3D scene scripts
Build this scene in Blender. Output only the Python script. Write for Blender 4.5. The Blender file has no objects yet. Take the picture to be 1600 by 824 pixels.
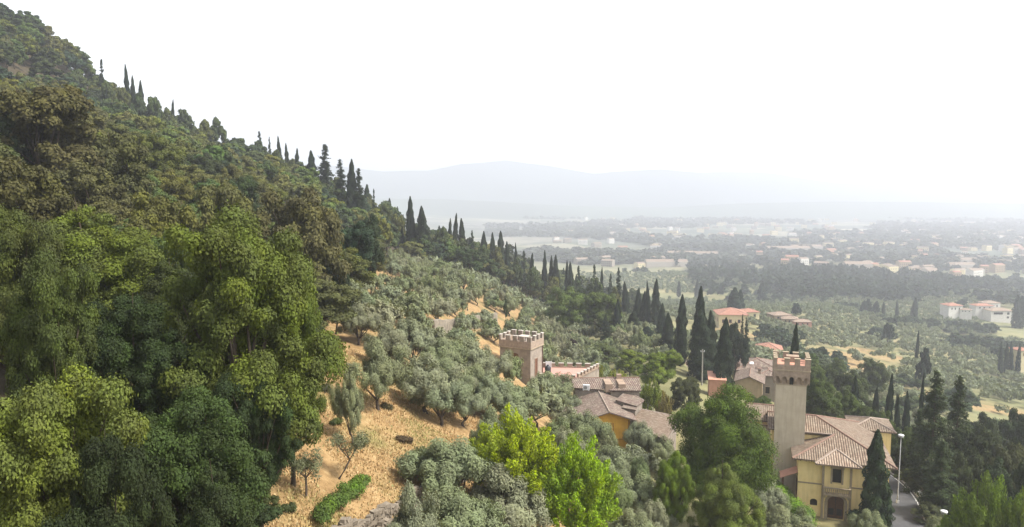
import bpy, bmesh, math, random
import numpy as np
from mathutils import Vector, Matrix

R = math.radians


def print(*a): pass
SC = bpy.context.scene
COL = SC.collection
rng = np.random.default_rng(7)
random.seed(7)

# ------------------------------------------------------------------ camera
F = 1142.0
PITCH = math.atan((412 - 300) / F)
cam_d = bpy.data.cameras.new('camera')
cam = bpy.data.objects.new('camera', cam_d)
COL.objects.link(cam)
cam_d.sensor_width = 36.0
cam_d.lens = 36.0 * F / 1600.0
cam_d.clip_start = 0.5
cam_d.clip_end = 60000
cam.location = (0, 0, 0)
cam.rotation_euler = (math.pi / 2 - PITCH, 0, 0)
SC.camera = cam

# ------------------------------------------------------------------ world, sun, exposure
SUN_EL, SUN_AZ = R(52), R(104)       # azimuth measured from +Y (view direction) towards +X
W = bpy.data.worlds.new('World')
SC.world = W
W.use_nodes = True
wn, wl = W.node_tree.nodes, W.node_tree.links
wn.clear()
sky = wn.new('ShaderNodeTexSky'); sky.sky_type = 'NISHITA'
sky.sun_disc = False; sky.sun_elevation = SUN_EL; sky.sun_rotation = SUN_AZ
sky.air_density = 1.0; sky.dust_density = 2.0; sky.ozone_density = 1.0; sky.altitude = 100
hs = wn.new('ShaderNodeHueSaturation'); hs.inputs['Saturation'].default_value = 0.22
bgn = wn.new('ShaderNodeBackground'); bgn.inputs['Strength'].default_value = 0.15
wo = wn.new('ShaderNodeOutputWorld')
wl.new(sky.outputs[0], hs.inputs['Color']); wl.new(hs.outputs[0], bgn.inputs['Color']); wl.new(bgn.outputs[0], wo.inputs['Surface'])

sd = bpy.data.lights.new('sun', 'SUN')
sd.energy = 3.2; sd.angle = R(9); sd.color = (1.0, 0.95, 0.87)
so = bpy.data.objects.new('sun', sd)
COL.objects.link(so)
sdir = Vector((math.sin(SUN_AZ) * math.cos(SUN_EL), math.cos(SUN_AZ) * math.cos(SUN_EL), math.sin(SUN_EL)))
so.rotation_euler = sdir.to_track_quat('Z', 'Y').to_euler()

SC.view_settings.view_transform = 'Standard'
SC.view_settings.look = 'None'
SC.view_settings.gamma = 1
SC.view_settings.use_curve_mapping = False
SC.view_settings.exposure = 1.5
HAZE = 0.00039
ALB = .70
SC.render.engine = 'CYCLES'
SC.cycles.volume_bounces = 1

# ------------------------------------------------------------------ pixel <-> world (1600 x 824 photograph)
SP, CP = math.sin(PITCH), math.cos(PITCH)
def P(px, py, D):
    u, v = (px - 800) / F, (412 - py) / F
    dx, dy, dz = u, CP + v * SP, -SP + v * CP
    return Vector((dx / dy * D, D, dz / dy * D))
def topx(x, y, z):
    dy = y * CP - z * SP; dz = y * SP + z * CP
    return 800 + F * x / dy, 412 - F * dz / dy

# ------------------------------------------------------------------ terrain height
FX = np.array([-1500, -700, -400, -245, -190, -165, -142, -123, -89, -52, -36, -24, -16, -8, 0, 6, 12, 22, 37, 52, 75, 100, 160, 300, 600, 1500], float)
FZ = np.array([230, 190, 140, 92, 66, 46.5, 28.5, 20, 10, -3, -10.5, -13.2, -14.8, -19, -23.5, -27.5, -31.5, -35, -38.6, -43.5, -51, -58, -69, -90, -110, -116], float)
VY = np.array([-500, 0, 150, 250, 300, 345, 450, 570, 700, 850, 1200, 2000, 60000], float)
VZ = np.array([-60, -60, -60, -60, -62, -64, -76, -91, -97, -100, -113, -118, -118], float)
def sm(a, b, t):
    t = np.clip((t - a) / (b - a), 0, 1); return t * t * (3 - 2 * t)
RX = np.array([-2000, -300, -120, -60, 0, 46, 80, 130, 200, 2000], float)
RY = np.array([520, 300, 262, 250, 372, 332, 250, 150, 100, 100], float)
def wob(x, y, s, seed=0.0):
    x = x / s; y = y / s
    return (np.sin(x * 1.0 + 1.7 * np.sin(y * .83 + seed)) + np.sin(y * 1.13 + 1.9 * np.sin(x * .71 + 2.1 + seed)) + .6 * np.sin(2.3 * x + 1.3 * y + seed * 2)) / 2.6
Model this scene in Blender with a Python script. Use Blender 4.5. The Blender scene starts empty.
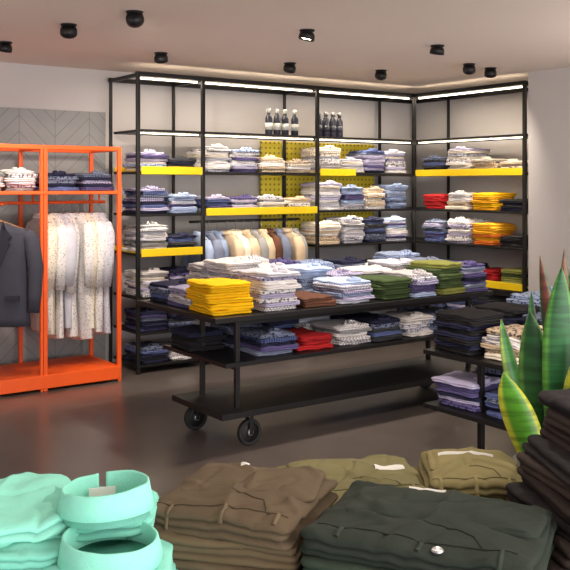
import bpy, math, random
from mathutils import Vector, Matrix, noise
from mathutils.bvhtree import BVHTree
random.seed(7)
C=bpy.context
def lin(c):
    c=c/255.0
    return c/12.92 if c<=0.04045 else ((c+0.055)/1.055)**2.4
def S(r,g,b): return (lin(r),lin(g),lin(b),1.0)
def plan(X,Z): return (0.8153*X+0.579*Z, -0.579*X+0.8153*Z)
PA=-math.radians(35.38)   # plan rotation of the foreground table / camera

# ---------------------------------------------------------------- materials
def newmat(name):
    m=bpy.data.materials.new(name); m.use_nodes=True
    nt=m.node_tree; b=nt.nodes['Principled BSDF']; return m,nt,b
def N(nt,t,**k):
    n=nt.nodes.new(t)
    for a,v in k.items(): setattr(n,a,v)
    return n
def simple(name,col,rough=0.5,metal=0.0,var=0.06,scale=20,bump=0.0,emit=None,es=0):
    m,nt,b=newmat(name)
    tc=N(nt,'ShaderNodeTexCoord'); nz=N(nt,'ShaderNodeTexNoise'); nz.inputs['Scale'].default_value=scale
    nz.inputs['Detail'].default_value=4
    nt.links.new(tc.outputs['Object'],nz.inputs['Vector'])
    mx=N(nt,'ShaderNodeMixRGB'); mx.inputs[1].default_value=tuple(c*(1-var) for c in col[:3])+(1,)
    mx.inputs[2].default_value=tuple(min(1,c*(1+var)) for c in col[:3])+(1,)
    nt.links.new(nz.outputs['Fac'],mx.inputs[0]); nt.links.new(mx.outputs[0],b.inputs['Base Color'])
    b.inputs['Roughness'].default_value=rough; b.inputs['Metallic'].default_value=metal
    if bump:
        bp=N(nt,'ShaderNodeBump'); bp.inputs['Strength'].default_value=bump; bp.inputs['Distance'].default_value=0.01
        nt.links.new(nz.outputs['Fac'],bp.inputs['Height']); nt.links.new(bp.outputs[0],b.inputs['Normal'])
    if emit:
        b.inputs['Emission Color'].default_value=emit; b.inputs['Emission Strength'].default_value=es
    return m
def cloth(name,kind='plain'):
    m,nt,b=newmat(name)
    at=N(nt,'ShaderNodeAttribute'); at.attribute_name='Col'
    tc=N(nt,'ShaderNodeTexCoord')
    nz=N(nt,'ShaderNodeTexNoise'); nz.inputs['Scale'].default_value=18; nz.inputs['Detail'].default_value=5
    nt.links.new(tc.outputs['Object'],nz.inputs['Vector'])
    mr=N(nt,'ShaderNodeMapRange'); mr.inputs[3].default_value=0.85; mr.inputs[4].default_value=1.12
    nt.links.new(nz.outputs['Fac'],mr.inputs[0])
    vm=N(nt,'ShaderNodeVectorMath',operation='SCALE')
    nt.links.new(at.outputs['Color'],vm.inputs[0]); nt.links.new(mr.outputs[0],vm.inputs['Scale'])
    out=vm.outputs[0]
    if kind!='plain':
        if kind in('floral','fine'):
            t=N(nt,'ShaderNodeTexVoronoi'); t.inputs['Scale'].default_value=48 if kind=='floral' else 62
            cr=N(nt,'ShaderNodeValToRGB'); cr.color_ramp.elements[0].position=0.34 if kind=='floral' else .22; cr.color_ramp.elements[1].position=0.44 if kind=='floral' else .36
            q=1 if kind=='floral' else .6
            cr.color_ramp.elements[0].color=(q,q,q,1); cr.color_ramp.elements[1].color=(0,0,0,1)
            nt.links.new(tc.outputs['Object'],t.inputs['Vector']); nt.links.new(t.outputs['Distance'],cr.inputs[0]); fac=cr.outputs[0]
        elif kind=='stripe':
            t=N(nt,'ShaderNodeTexWave'); t.inputs['Scale'].default_value=18; t.bands_direction='X'
            cr=N(nt,'ShaderNodeValToRGB'); cr.color_ramp.elements[0].position=0.6; cr.color_ramp.elements[1].position=0.8
            cr.color_ramp.elements[1].color=(.8,.8,.8,1)
            nt.links.new(tc.outputs['Object'],t.inputs['Vector']); nt.links.new(t.outputs['Fac'],cr.inputs[0]); fac=cr.outputs[0]
        else:
            t=N(nt,'ShaderNodeTexChecker'); t.inputs['Scale'].default_value=80
            nt.links.new(tc.outputs['Object'],t.inputs['Vector']); 
            ml=N(nt,'ShaderNodeMath',operation='MULTIPLY'); ml.inputs[1].default_value=.7; nt.links.new(t.outputs['Fac'],ml.inputs[0]); fac=ml.outputs[0]
        mx=N(nt,'ShaderNodeMixRGB'); 
        mu=N(nt,'ShaderNodeMixRGB',blend_type='MULTIPLY'); mu.inputs[0].default_value=1; mu.inputs[2].default_value=(0.18,0.20,0.28,1)
        nt.links.new(out,mu.inputs[1]); nt.links.new(out,mx.inputs[1]); nt.links.new(mu.outputs[0],mx.inputs[2]); nt.links.new(fac,mx.inputs[0])
        out=mx.outputs[0]
    nt.links.new(out,b.inputs['Base Color'])
    b.inputs['Roughness'].default_value=0.88
    b.inputs['Specular IOR Level'].default_value=0.2
    n2=N(nt,'ShaderNodeTexNoise'); n2.inputs['Scale'].default_value=320; n2.inputs['Detail'].default_value=2
    nt.links.new(tc.outputs['Object'],n2.inputs['Vector'])
    bp=N(nt,'ShaderNodeBump'); bp.inputs['Strength'].default_value=0.3; bp.inputs['Distance'].default_value=0.002
    nt.links.new(n2.outputs['Fac'],bp.inputs['Height']); nt.links.new(bp.outputs[0],b.inputs['Normal'])
    return m
M_cl=cloth('cloth_plain'); M_fl=cloth('cloth_floral','floral'); M_st=cloth('cloth_stripe','stripe'); M_ck=cloth('cloth_check','check'); M_ff=cloth('cloth_fine_print','fine')
CL=[M_cl,M_fl,M_st,M_ck]
M_black=simple('black_steel',S(24,23,24),0.45,0.3)
M_blackboard=simple('black_board',S(30,28,28),0.55)
M_yel=simple('yellow_tray_paint',S(240,205,15),0.45)
M_org=simple('orange_powder_coat',S(242,92,22),0.42)
M_wall=simple('wall_paint',S(196,192,192),0.9,scale=3,var=0.02)
M_ceil=simple('ceiling_plaster',S(226,212,202),0.9,scale=2,var=0.02)
M_led=simple('led_strip',S(255,240,215),0.5,emit=(1,0.84,0.62,1),es=10)
M_lens=simple('spot_lens',S(255,240,220),0.5,emit=(1,0.85,0.62,1),es=25)
M_lensdim=simple('spot_lens_dim',S(60,55,50),0.3,emit=(1,0.85,0.62,1),es=0.6)
M_steel=simple('brushed_steel',S(170,170,172),0.3,0.9)
M_rubber=simple('rubber',S(22,22,22),0.7)
M_white=simple('white_paper',S(205,205,200),0.7)
M_wood=simple('hanger_wood',S(150,105,65),0.5)
M_pot=simple('pot_ceramic',S(60,58,56),0.5)
M_soil=simple('soil',S(50,38,30),0.9,scale=80,bump=0.5)
M_bot=simple('bottle_body',S(52,54,66),0.25)
# floor
m,nt,b=newmat('polished_concrete'); M_floor=m
tc=N(nt,'ShaderNodeTexCoord'); n1=N(nt,'ShaderNodeTexNoise'); n1.inputs['Scale'].default_value=1.2; n1.inputs['Detail'].default_value=8
n1.inputs['Roughness'].default_value=0.65
cr=N(nt,'ShaderNodeValToRGB'); cr.color_ramp.elements[0].color=S(74,68,66); cr.color_ramp.elements[1].color=S(98,90,86)
cr.color_ramp.elements[0].position=0.3; cr.color_ramp.elements[1].position=0.7
nt.links.new(tc.outputs['Object'],n1.inputs['Vector']); nt.links.new(n1.outputs['Fac'],cr.inputs[0]); nt.links.new(cr.outputs[0],b.inputs['Base Color'])
b.inputs['Roughness'].default_value=0.28
# chevron tile wall
m,nt,b=newmat('chevron_tile'); M_tile=m
tc=N(nt,'ShaderNodeTexCoord'); sx=N(nt,'ShaderNodeSeparateXYZ'); nt.links.new(tc.outputs['Object'],sx.inputs[0])
def mth(op,a,bv=None,**k):
    n=N(nt,'ShaderNodeMath',operation=op)
    for i,q in enumerate((a,bv)):
        if q is None: continue
        if isinstance(q,(int,float)): n.inputs[i].default_value=q
        else: nt.links.new(q,n.inputs[i])
    return n.outputs[0]
pp=mth('PINGPONG',sx.outputs['X'],0.30)
su=mth('ADD',sx.outputs['Z'],pp)
fr=mth('FRACT',mth('DIVIDE',su,0.13))
l1=mth('LESS_THAN',fr,0.06)
fx=mth('FRACT',mth('DIVIDE',sx.outputs['X'],0.30)); l2=mth('LESS_THAN',fx,0.02)
ln=mth('MAXIMUM',l1,l2)
nz=N(nt,'ShaderNodeTexNoise'); nz.inputs['Scale'].default_value=5; nt.links.new(tc.outputs['Object'],nz.inputs['Vector'])
ca=N(nt,'ShaderNodeMixRGB'); ca.inputs[1].default_value=S(134,136,138); ca.inputs[2].default_value=S(150,151,152); nt.links.new(nz.outputs['Fac'],ca.inputs[0])
cb=N(nt,'ShaderNodeMixRGB'); cb.inputs[2].default_value=S(114,116,118); nt.links.new(ca.outputs[0],cb.inputs[1]); nt.links.new(ln,cb.inputs[0])
nt.links.new(cb.outputs[0],b.inputs['Base Color']); b.inputs['Roughness'].default_value=0.45
# perforated yellow panel
m,nt,b=newmat('perforated_yellow_panel'); M_perf=m
tc=N(nt,'ShaderNodeTexCoord'); sx=N(nt,'ShaderNodeSeparateXYZ'); nt.links.new(tc.outputs['Object'],sx.inputs[0])
ax=mth('SUBTRACT',mth('FRACT',mth('DIVIDE',sx.outputs['X'],0.05)),0.5); az=mth('SUBTRACT',mth('FRACT',mth('DIVIDE',sx.outputs['Z'],0.05)),0.5)
rr=mth('ADD',mth('MULTIPLY',ax,ax),mth('MULTIPLY',az,az)); h=mth('LESS_THAN',rr,0.05)
cb=N(nt,'ShaderNodeMixRGB'); cb.inputs[1].default_value=S(225,205,50); cb.inputs[2].default_value=S(150,130,40); nt.links.new(h,cb.inputs[0]); nt.links.new(cb.outputs[0],b.inputs['Base Color'])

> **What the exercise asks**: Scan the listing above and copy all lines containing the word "Python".

> **Result of this task**:
Build this scene in Blender. Output only the Python script. Write for Blender 4.5. The Blender file has no objects yet. Take the picture to be 1600 by 824 pixels.
Model this scene in Blender with a Python script. Use Blender 4.5. The Blender scene starts empty.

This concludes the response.